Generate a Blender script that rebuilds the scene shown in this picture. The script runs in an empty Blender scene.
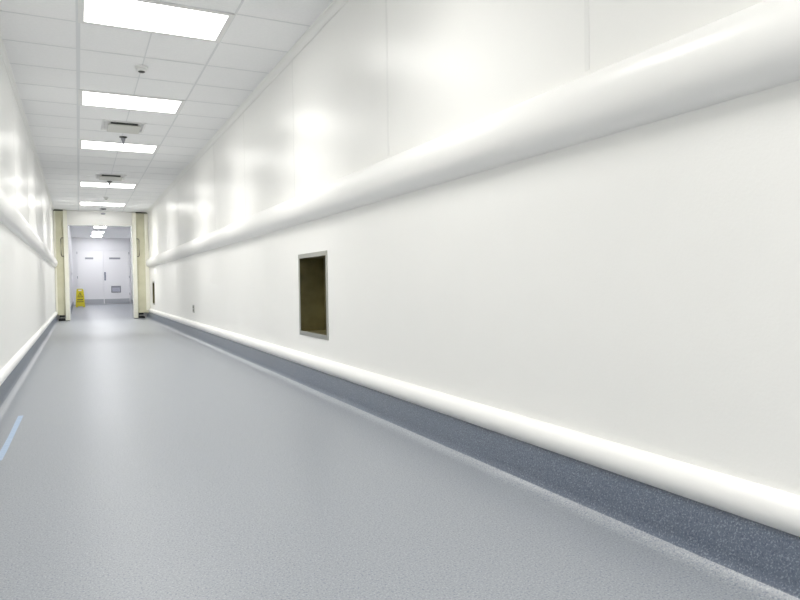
import bpy, bmesh, math, random
from mathutils import Vector, Matrix

random.seed(4)
S = bpy.context.scene
C = S.collection
PI = math.pi

# ---------------------------------------------------------------- helpers
def link(o, parent=None):
    C.objects.link(o)
    if parent is not None:
        o.parent = parent
    return o

def obj(name, bm, mats, parent=None, smooth=False, kind=None):
    me = bpy.data.meshes.new(name)
    bmesh.ops.recalc_face_normals(bm, faces=bm.faces)
    bm.to_mesh(me); bm.free()
    for m in (mats if isinstance(mats, (list, tuple)) else [mats]):
        me.materials.append(m)
    if smooth:
        for p in me.polygons:
            p.use_smooth = True
        me.set_sharp_from_angle(angle=math.radians(55))
    o = bpy.data.objects.new(name, me)
    link(o, parent)
    if kind:
        o['kind'] = kind
    return o

def struct(name, bm, mats, smooth=False):
    return obj(name, bm, mats, None, smooth, 'structure')

def tag(o, label, cat, group=None):
    o['label'] = label; o['category'] = cat
    if group:
        o['group'] = group
    return o

def thing(name, loc, label, cat, group=None):
    o = bpy.data.objects.new(name, None)
    o.location = loc
    o.empty_display_size = 0.1
    link(o)
    return tag(o, label, cat, group)

def copy_tree(root, loc, label):
    r = root.copy(); C.objects.link(r); r.location = loc; r['label'] = label
    for ch in list(root.children):
        c = ch.copy(); C.objects.link(c); c.parent = r
        for g in list(ch.children):
            d = g.copy(); C.objects.link(d); d.parent = c
    return r

def box(bm, x0, x1, y0, y1, z0, z1, bev=0.0, seg=2, mi=0):
    r = bmesh.ops.create_cube(bm, size=1)
    vs = r['verts']
    for v in vs:
        v.co = Vector((x0 + (v.co.x + .5) * (x1 - x0), y0 + (v.co.y + .5) * (y1 - y0), z0 + (v.co.z + .5) * (z1 - z0)))
    fs = set(f for v in vs for f in v.link_faces)
    for f in fs:
        f.material_index = mi
    if bev > 0:
        es = list(set(e for v in vs for e in v.link_edges))
        rr = bmesh.ops.bevel(bm, geom=es, offset=bev, segments=seg, affect='EDGES', profile=.5)
        for f in rr['faces']:
            f.material_index = mi
    return vs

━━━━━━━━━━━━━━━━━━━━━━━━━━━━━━

> Given instruction:
Copy every line of the data exactly as written, excluding the pictures.

> Result of the task:
Generate a Blender script that rebuilds the scene shown in this picture. The script runs in an empty Blender scene.
import bpy, bmesh, math, random
from mathutils import Vector, Matrix

random.seed(4)
S = bpy.context.scene
C = S.collection
PI = math.pi

# ---------------------------------------------------------------- helpers
def link(o, parent=None):
    C.objects.link(o)
    if parent is not None:
        o.parent = parent
    return o

def obj(name, bm, mats, parent=None, smooth=False, kind=None):
    me = bpy.data.meshes.new(name)
    bmesh.ops.recalc_face_normals(bm, faces=bm.faces)
    bm.to_mesh(me); bm.free()
    for m in (mats if isinstance(mats, (list, tuple)) else [mats]):
        me.materials.append(m)
    if smooth:
        for p in me.polygons:
            p.use_smooth = True
        me.set_sharp_from_angle(angle=math.radians(55))
    o = bpy.data.objects.new(name, me)
    link(o, parent)
    if kind:
        o['kind'] = kind
    return o

def struct(name, bm, mats, smooth=False):
    return obj(name, bm, mats, None, smooth, 'structure')

def tag(o, label, cat, group=None):
    o['label'] = label; o['category'] = cat
    if group:
        o['group'] = group
    return o

def thing(name, loc, label, cat, group=None):
    o = bpy.data.objects.new(name, None)
    o.location = loc
    o.empty_display_size = 0.1
    link(o)
    return tag(o, label, cat, group)

def copy_tree(root, loc, label):
    r = root.copy(); C.objects.link(r); r.location = loc; r['label'] = label
    for ch in list(root.children):
        c = ch.copy(); C.objects.link(c); c.parent = r
        for g in list(ch.children):
            d = g.copy(); C.objects.link(d); d.parent = c
    return r

def box(bm, x0, x1, y0, y1, z0, z1, bev=0.0, seg=2, mi=0):
    r = bmesh.ops.create_cube(bm, size=1)
    vs = r['verts']
    for v in vs:
        v.co = Vector((x0 + (v.co.x + .5) * (x1 - x0), y0 + (v.co.y + .5) * (y1 - y0), z0 + (v.co.z + .5) * (z1 - z0)))
    fs = set(f for v in vs for f in v.link_faces)
    for f in fs:
        f.material_index = mi
    if bev > 0:
        es = list(set(e for v in vs for e in v.link_edges))
        rr = bmesh.ops.bevel(bm, geom=es, offset=bev, segments=seg, affect='EDGES', profile=.5)
        for f in rr['faces']:
            f.material_index = mi
    return vs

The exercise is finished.